AVISO: texto contém pequeno SPOILER

As traquinagens cinematográficas envolvendo multiversos já se tornaram velhas conhecidas do grande público. A essa altura, já sabemos que, enquanto dispositivo narrativo, o multiverso funciona como uma victory lap, um canto de vitória, destas grandes franquias-marcas. Ou seja, rejubilamo-nos por reconhecer em tela todas as variações transmidiáticas de um determinado produto.

O primo das narrativas de multiversos é a viagem no tempo. Nas franquias cinematográficas, esse dispositivo nos oferece um replay de sequências e personagens marcantes de filmes anteriores – espécie de “melhores momentos” cuja auge é “Vingadores – Ultimato”.

Pois é exatamente por esse caminho que “Flash” segue. Tentando evitar a morte da mãe, Barry Allen (Ezra Miller) viaja no tempo para mudar seu passado – a despeito dos protestos de Bruce Wayne (Ben Affleck).

CGI DESASTROSO

Se você viu o trailer, o que mais resta? Você já sabe que Barry encontrará a si mesmo no passado; sabe também que, nesta nova linha temporal/multiverso/o que seja, Clark Kent é substituído por Kara (Sacha Calle); e, por fim, que o Batman é interpretado por Michael Keaton.
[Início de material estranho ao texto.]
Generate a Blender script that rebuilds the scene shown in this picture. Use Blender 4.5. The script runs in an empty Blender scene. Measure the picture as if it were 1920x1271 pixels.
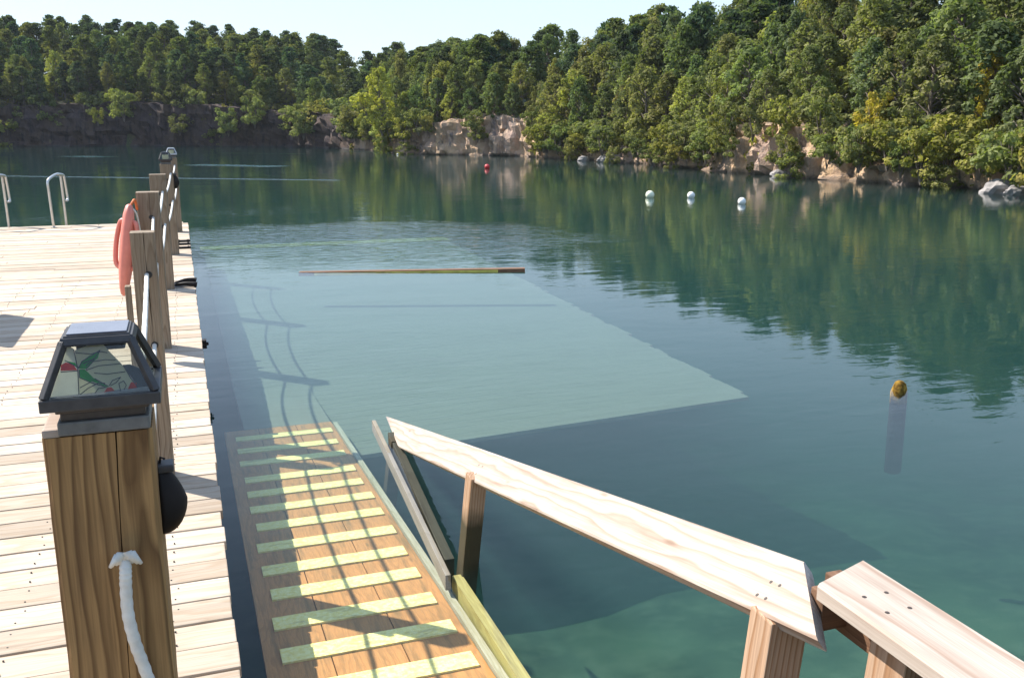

Aqui chegamos ao ponto principal: de fato, o que motivaria alguém a prestigiar “Flash” no cinema? Dificilmente os efeitos visuais: este é um dos filmes mais feios dos últimos anos. A predileção (talvez seja falta de opção, dado o histórico conturbado da produção) pelo uso massivo de CGI coloca o filme em uma estranha intersecção: de um lado, a imagem de computador desnaturalizada remetendo à terceira temporada de “Twin Peaks”, mas sem a personalidade plástica de Lynch por trás; e, do outro, algo próximo da tela de fundo da versão para Windows XP do Media Player.

O filme, principalmente na primeira metade, aposta forte em uma comicidade absurda e lúdica, que é até bem-vinda. Nestas horas, até dá pra dizer que o CGI contribui com o tom. Mas quando todas as cenas de ação estão lado-a-lado com os gráficos do XBox 360, começamos a nos preocupar pelos realizadores.

O ESTRANHO CANTO DA VITÓRIA

Seriam então as tiradas do roteiro o grande chamariz da empreitada? Talvez, porque, nesse campo, “Flash” segura as pontas por boa parte da projeção. De fato, Ezra Miller, que começa o filme cheio de tiques performáticos, desce melhor pelo palato conforme a história avança – e sua versão de 18 anos de Barry é, em igual medida, irritante e engraçada.

Mas, conforme mais e mais plot points são atirados em nossa direção, fica difícil se importar. O que sobra, então? O canto da vitória.

Só que, aqui, a DC resolveu bradar seu sucesso da forma mais estranha: como os filmes do DCEU estão longe de ser unanimidade de crítica/público, a empresa resolveu inovar e comemorar a existência de um filme de mais de 30 anos – o “Batman” original, de Burton.

Mais estranho ainda: percebendo que sua sala de troféus não é das mais cheias, a marca apela ainda mais homenageando filmes que (SPOILER) sequer existem. Caso, é claro, do mal-fadado Super-Homem de Nic Cage, que nunca aconteceu e, aqui, ganha uma cameo tenebrosa como um bonecão digital.

A julgar pelos aplausos retumbantes dos jornalistas na cabine, a estratégia deu certo: prova cabal da infantilização das plateias de cinema nos últimos anos. É por isso que fica difícil concordar com a crítica de Marcelo Hessel. Segundo ele, “Flash” abraça o cartunesco para se livrar de vez do cinismo. Será o caso?

ORGULHO DE QUÊ?

Na verdade, parece que este é um dos longas mais cínicos da memória recente porque, quando se trata de victory laps, ao menos uma Marvel da vida tem o bom senso de se ater aos produtos que, de fato, existem (ou, no caso de um “Aranhaverso”, usar a premissa como alavanca plástica).

Já “Flash” celebra o nada; na ausência de projeto, celebra os símbolos (Keaton, Reeves, Clooney); na ausência de filmes, celebra a ideia de um filme – o filme que poderia ser feito de Cage.

É o brado de vitória mais estranho de todos: a comemoração de quem se orgulha de chegar por último.